Hügin entwickelt in den frühen 1920er-Jahren eine eigene Figuren- und Motivwelt, die zur Grundlage für sein weiteres Schaffen wird. Auf bestimmte „Prototypen“ greift er in den kommenden vierzig Jahren immer wieder zurück, darunter sowohl die Reiterfigur wie auch die Beobachterfigur. Letztere verweist auf Hügins Interesse für die Welt der Bühne, für ihre Akteure und Zuschauer, die er in zahlreichen Gemälden – meist expliziter als im vorliegenden Gemälde ¬– zur Darstellung bringt, etwa anhand von Theater- und Zirkusszenen. Die Faszination für diese Motive teilt Hügin mit zahlreichen anderen Schweizer Malern in der Zwischenkriegszeit, darunter Maurice Barraud (1899–1954), Louis Moilliet (1880–1962), Wilhelm Gimmi (1886–1965) und insbesondere René Auberjonois (1872–1957). Mit Letzterem eint Hügin auch das Interesse am Pferdesport, das sich in der wiederkehrenden Gestalt des Reiters manifestiert. Im „Parkbild“ verdichten sich die beiden Motivkreise der Bühne und des Sports zu einer einzigen Bildrealität.

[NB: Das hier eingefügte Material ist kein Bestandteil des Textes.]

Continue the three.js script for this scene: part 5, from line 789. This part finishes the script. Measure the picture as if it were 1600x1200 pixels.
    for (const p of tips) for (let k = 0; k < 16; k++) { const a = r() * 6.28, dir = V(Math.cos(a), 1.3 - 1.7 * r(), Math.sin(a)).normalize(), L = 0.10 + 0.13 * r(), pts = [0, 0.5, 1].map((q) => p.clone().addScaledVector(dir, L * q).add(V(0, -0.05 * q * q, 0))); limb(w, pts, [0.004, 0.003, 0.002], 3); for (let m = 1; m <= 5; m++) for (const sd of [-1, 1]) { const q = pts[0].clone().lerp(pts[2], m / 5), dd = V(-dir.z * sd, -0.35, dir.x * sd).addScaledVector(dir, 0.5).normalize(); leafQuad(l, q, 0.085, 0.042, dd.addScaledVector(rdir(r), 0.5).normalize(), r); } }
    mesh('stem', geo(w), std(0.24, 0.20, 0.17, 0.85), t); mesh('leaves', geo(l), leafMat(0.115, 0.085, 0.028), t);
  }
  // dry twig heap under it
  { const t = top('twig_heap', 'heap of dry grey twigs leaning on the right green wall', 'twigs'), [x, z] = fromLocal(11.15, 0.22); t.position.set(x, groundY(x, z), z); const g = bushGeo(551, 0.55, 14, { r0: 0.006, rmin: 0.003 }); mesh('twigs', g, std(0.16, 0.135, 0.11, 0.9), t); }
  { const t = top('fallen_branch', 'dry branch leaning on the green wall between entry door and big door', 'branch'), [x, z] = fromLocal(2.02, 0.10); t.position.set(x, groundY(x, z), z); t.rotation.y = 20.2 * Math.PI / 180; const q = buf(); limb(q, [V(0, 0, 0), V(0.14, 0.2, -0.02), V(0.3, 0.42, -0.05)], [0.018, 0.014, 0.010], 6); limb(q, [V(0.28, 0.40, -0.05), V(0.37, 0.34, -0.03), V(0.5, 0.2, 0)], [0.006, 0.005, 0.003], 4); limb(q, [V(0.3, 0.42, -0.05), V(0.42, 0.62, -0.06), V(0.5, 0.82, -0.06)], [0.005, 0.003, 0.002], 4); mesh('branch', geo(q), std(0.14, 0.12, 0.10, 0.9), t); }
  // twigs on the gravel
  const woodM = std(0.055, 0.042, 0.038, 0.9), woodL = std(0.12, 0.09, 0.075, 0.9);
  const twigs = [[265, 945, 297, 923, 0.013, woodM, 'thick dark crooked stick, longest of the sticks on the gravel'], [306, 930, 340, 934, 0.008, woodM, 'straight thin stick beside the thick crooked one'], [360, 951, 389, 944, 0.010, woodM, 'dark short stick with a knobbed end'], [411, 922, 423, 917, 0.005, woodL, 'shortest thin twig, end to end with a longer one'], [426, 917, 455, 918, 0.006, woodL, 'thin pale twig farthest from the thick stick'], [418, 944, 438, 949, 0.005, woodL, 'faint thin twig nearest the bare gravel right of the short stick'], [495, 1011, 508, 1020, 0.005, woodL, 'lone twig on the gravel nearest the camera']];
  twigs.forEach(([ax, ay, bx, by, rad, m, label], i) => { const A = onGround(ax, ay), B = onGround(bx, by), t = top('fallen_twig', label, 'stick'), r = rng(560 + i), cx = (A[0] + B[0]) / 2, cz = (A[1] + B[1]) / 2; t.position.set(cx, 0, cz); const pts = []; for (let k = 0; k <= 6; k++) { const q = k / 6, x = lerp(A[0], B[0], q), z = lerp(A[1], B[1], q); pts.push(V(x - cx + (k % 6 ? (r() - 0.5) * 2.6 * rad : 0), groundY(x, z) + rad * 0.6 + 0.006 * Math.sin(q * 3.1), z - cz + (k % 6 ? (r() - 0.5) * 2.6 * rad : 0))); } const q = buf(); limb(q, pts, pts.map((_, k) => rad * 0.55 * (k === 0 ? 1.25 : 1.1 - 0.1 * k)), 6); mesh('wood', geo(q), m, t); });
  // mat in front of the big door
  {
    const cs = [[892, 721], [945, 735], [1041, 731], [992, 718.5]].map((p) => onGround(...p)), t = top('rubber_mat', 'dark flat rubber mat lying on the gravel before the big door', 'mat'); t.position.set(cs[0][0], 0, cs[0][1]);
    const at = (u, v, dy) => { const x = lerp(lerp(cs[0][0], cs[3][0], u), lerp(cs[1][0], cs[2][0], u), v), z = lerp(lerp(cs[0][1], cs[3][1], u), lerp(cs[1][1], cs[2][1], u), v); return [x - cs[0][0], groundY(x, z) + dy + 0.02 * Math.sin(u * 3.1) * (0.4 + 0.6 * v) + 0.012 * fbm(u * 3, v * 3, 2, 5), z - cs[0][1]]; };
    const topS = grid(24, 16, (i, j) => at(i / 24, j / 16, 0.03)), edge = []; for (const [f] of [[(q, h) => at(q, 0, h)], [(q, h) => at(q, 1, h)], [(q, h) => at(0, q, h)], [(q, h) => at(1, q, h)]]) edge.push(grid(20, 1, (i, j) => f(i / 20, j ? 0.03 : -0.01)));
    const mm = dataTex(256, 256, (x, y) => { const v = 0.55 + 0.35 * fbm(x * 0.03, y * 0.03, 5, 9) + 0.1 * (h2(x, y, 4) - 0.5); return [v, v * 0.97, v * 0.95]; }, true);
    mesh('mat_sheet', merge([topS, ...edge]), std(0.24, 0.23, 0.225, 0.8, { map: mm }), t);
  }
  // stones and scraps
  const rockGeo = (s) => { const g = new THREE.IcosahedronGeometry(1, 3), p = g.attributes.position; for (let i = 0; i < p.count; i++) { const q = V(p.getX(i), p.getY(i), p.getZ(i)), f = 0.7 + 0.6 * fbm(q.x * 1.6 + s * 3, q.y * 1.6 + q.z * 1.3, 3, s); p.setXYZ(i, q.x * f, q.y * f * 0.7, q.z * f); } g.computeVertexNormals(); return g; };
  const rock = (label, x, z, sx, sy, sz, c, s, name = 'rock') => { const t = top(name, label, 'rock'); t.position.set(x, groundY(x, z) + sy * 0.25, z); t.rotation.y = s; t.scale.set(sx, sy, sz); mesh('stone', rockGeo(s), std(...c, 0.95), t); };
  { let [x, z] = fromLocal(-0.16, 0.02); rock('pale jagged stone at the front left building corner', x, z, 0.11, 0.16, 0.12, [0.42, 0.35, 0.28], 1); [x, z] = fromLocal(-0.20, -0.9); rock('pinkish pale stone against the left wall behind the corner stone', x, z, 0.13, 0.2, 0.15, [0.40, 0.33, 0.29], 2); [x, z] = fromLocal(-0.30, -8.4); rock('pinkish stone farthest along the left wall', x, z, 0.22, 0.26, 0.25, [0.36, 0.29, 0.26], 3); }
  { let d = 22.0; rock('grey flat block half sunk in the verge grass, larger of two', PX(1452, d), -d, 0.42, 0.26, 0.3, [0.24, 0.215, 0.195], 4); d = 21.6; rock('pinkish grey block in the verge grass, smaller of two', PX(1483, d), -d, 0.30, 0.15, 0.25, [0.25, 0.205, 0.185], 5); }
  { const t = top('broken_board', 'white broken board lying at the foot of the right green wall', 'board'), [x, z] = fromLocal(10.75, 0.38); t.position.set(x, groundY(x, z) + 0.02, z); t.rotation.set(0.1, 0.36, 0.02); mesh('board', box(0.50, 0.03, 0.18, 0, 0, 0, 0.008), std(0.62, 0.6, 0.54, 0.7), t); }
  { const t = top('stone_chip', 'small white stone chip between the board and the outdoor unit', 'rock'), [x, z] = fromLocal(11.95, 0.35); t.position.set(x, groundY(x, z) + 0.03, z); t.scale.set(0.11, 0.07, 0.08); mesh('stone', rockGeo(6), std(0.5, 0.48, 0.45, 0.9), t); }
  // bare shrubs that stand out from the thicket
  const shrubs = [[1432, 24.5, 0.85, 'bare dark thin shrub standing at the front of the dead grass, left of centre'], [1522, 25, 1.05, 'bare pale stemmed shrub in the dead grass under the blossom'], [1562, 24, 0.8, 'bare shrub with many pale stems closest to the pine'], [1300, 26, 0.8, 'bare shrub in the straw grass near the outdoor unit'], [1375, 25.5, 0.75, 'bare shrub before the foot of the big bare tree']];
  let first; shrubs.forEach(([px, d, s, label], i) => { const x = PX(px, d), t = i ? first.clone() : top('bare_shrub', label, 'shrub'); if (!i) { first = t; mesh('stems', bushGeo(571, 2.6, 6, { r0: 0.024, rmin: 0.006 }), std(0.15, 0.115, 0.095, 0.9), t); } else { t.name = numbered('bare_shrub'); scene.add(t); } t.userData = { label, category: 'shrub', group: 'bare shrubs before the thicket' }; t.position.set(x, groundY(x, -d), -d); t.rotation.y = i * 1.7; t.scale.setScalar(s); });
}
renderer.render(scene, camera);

Verschobene Sicht- und Bildebenen sowie das Motiv des Beobachtens sind ausserdem typische Stilelemente der Neuen Sachlichkeit und des Magischen Realismus. Mit den Vertretern dieser Strömungen verbindet Hügin die Sympathie für den einsamen Menschen im modernen Alltag, die sein gesamtes Schaffen prägt. Das isolierte Dasein des Menschen findet hier seinen Ausdruck in der Rückenfigur, die vom beobachteten Geschehen ausgeschlossen eine leise Melancholie offenbart.